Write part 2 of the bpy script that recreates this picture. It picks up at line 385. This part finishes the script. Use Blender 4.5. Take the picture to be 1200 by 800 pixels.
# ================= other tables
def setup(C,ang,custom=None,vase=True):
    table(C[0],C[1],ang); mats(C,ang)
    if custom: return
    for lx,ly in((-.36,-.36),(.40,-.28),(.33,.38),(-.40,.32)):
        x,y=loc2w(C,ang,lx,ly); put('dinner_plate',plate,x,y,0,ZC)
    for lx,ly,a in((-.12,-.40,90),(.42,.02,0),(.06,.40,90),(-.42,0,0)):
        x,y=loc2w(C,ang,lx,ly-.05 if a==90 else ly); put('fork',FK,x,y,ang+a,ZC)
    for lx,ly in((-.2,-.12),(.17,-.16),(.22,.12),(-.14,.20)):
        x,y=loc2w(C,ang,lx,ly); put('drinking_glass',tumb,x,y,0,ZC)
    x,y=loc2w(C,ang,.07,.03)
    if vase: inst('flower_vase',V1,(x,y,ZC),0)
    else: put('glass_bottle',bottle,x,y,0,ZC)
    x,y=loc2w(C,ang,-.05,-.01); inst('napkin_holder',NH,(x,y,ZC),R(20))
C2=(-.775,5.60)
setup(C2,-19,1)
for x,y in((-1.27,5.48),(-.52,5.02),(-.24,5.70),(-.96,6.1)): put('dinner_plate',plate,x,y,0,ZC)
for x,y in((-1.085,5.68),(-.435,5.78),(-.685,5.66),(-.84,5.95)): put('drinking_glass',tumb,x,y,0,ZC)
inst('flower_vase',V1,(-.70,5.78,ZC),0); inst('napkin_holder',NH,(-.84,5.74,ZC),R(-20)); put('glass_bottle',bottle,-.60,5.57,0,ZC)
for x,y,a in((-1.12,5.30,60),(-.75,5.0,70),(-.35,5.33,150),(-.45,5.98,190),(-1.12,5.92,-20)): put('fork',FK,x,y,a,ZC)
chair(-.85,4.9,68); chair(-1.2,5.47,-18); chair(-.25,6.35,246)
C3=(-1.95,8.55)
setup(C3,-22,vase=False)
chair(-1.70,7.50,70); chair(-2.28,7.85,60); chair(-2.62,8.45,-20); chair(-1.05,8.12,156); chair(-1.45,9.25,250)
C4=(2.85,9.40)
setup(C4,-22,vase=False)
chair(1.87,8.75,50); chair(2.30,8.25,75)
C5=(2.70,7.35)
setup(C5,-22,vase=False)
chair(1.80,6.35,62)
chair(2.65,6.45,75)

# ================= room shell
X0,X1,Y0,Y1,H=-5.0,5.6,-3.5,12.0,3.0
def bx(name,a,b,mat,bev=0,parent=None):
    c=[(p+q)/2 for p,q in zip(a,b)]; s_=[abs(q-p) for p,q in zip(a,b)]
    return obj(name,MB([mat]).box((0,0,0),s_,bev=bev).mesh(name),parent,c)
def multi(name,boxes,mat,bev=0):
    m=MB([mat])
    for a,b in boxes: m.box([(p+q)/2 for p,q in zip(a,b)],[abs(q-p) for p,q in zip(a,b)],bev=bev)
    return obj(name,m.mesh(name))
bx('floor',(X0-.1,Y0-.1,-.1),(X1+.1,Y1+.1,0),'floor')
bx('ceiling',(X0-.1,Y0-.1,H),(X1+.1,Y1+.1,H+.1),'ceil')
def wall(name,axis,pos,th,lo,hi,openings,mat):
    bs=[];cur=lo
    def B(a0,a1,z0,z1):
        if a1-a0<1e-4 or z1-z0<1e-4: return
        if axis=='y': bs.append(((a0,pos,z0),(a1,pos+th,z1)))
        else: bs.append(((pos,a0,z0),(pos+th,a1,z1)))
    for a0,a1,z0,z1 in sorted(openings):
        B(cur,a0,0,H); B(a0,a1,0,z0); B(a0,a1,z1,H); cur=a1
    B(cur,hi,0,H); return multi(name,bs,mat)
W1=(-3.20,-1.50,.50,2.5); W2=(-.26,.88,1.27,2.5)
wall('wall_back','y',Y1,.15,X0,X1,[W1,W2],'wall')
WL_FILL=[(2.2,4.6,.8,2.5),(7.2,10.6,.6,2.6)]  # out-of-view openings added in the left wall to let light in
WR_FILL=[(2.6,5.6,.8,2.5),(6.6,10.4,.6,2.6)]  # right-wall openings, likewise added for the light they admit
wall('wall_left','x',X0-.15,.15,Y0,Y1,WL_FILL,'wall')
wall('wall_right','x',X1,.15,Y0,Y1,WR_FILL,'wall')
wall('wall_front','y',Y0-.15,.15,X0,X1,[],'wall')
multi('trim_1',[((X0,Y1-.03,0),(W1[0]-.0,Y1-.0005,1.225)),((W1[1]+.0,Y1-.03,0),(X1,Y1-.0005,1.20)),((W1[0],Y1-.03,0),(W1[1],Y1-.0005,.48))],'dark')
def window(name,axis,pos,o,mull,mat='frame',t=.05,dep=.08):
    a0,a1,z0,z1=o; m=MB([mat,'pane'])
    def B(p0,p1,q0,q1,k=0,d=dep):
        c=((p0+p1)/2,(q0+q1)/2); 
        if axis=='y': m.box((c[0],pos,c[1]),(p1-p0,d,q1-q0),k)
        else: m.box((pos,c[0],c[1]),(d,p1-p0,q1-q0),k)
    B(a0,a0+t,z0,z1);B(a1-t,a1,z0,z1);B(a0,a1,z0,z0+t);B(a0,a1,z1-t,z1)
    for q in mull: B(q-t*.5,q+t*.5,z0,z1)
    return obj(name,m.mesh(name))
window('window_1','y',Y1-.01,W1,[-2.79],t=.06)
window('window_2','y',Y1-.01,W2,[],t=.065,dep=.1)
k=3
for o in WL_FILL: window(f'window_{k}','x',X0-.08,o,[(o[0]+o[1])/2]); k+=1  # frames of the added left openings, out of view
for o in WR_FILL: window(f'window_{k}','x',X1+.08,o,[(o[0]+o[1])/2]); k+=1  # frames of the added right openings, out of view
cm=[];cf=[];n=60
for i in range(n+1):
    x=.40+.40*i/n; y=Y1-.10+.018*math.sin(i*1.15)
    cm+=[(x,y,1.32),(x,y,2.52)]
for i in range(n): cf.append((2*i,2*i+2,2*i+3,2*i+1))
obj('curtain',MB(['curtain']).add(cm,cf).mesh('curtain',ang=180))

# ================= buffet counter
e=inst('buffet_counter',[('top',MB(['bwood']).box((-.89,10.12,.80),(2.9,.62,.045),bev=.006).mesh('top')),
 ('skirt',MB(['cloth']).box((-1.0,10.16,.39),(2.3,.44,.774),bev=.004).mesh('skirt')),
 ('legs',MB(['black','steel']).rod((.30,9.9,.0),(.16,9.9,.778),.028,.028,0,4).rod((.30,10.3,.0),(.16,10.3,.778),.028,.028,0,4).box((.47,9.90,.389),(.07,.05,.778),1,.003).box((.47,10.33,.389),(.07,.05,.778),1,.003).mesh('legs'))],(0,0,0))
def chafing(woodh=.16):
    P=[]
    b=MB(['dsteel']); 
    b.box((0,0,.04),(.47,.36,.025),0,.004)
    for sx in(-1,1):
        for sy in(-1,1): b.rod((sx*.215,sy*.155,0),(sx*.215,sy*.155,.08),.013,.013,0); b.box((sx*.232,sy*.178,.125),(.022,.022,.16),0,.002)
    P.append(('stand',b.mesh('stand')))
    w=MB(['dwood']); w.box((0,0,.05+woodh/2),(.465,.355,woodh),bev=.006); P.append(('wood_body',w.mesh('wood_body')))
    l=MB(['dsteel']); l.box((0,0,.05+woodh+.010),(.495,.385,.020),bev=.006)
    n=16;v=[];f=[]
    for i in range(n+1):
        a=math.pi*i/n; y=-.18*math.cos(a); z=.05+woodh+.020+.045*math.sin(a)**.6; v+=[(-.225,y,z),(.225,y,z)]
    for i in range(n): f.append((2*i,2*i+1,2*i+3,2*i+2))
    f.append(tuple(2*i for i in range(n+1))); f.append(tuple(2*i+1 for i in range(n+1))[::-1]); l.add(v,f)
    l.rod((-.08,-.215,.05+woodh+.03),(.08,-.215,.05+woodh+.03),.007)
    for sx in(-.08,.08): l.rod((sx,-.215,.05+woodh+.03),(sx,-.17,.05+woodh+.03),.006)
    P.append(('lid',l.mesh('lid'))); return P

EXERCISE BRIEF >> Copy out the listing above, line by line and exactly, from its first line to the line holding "chair(2.65,6.45,75)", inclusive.

RESULT OF THIS TASK >>
Write part 2 of the bpy script that recreates this picture. It picks up at line 385. This part finishes the script. Use Blender 4.5. Take the picture to be 1200 by 800 pixels.
# ================= other tables
def setup(C,ang,custom=None,vase=True):
    table(C[0],C[1],ang); mats(C,ang)
    if custom: return
    for lx,ly in((-.36,-.36),(.40,-.28),(.33,.38),(-.40,.32)):
        x,y=loc2w(C,ang,lx,ly); put('dinner_plate',plate,x,y,0,ZC)
    for lx,ly,a in((-.12,-.40,90),(.42,.02,0),(.06,.40,90),(-.42,0,0)):
        x,y=loc2w(C,ang,lx,ly-.05 if a==90 else ly); put('fork',FK,x,y,ang+a,ZC)
    for lx,ly in((-.2,-.12),(.17,-.16),(.22,.12),(-.14,.20)):
        x,y=loc2w(C,ang,lx,ly); put('drinking_glass',tumb,x,y,0,ZC)
    x,y=loc2w(C,ang,.07,.03)
    if vase: inst('flower_vase',V1,(x,y,ZC),0)
    else: put('glass_bottle',bottle,x,y,0,ZC)
    x,y=loc2w(C,ang,-.05,-.01); inst('napkin_holder',NH,(x,y,ZC),R(20))
C2=(-.775,5.60)
setup(C2,-19,1)
for x,y in((-1.27,5.48),(-.52,5.02),(-.24,5.70),(-.96,6.1)): put('dinner_plate',plate,x,y,0,ZC)
for x,y in((-1.085,5.68),(-.435,5.78),(-.685,5.66),(-.84,5.95)): put('drinking_glass',tumb,x,y,0,ZC)
inst('flower_vase',V1,(-.70,5.78,ZC),0); inst('napkin_holder',NH,(-.84,5.74,ZC),R(-20)); put('glass_bottle',bottle,-.60,5.57,0,ZC)
for x,y,a in((-1.12,5.30,60),(-.75,5.0,70),(-.35,5.33,150),(-.45,5.98,190),(-1.12,5.92,-20)): put('fork',FK,x,y,a,ZC)
chair(-.85,4.9,68); chair(-1.2,5.47,-18); chair(-.25,6.35,246)
C3=(-1.95,8.55)
setup(C3,-22,vase=False)
chair(-1.70,7.50,70); chair(-2.28,7.85,60); chair(-2.62,8.45,-20); chair(-1.05,8.12,156); chair(-1.45,9.25,250)
C4=(2.85,9.40)
setup(C4,-22,vase=False)
chair(1.87,8.75,50); chair(2.30,8.25,75)
C5=(2.70,7.35)
setup(C5,-22,vase=False)
chair(1.80,6.35,62)
chair(2.65,6.45,75)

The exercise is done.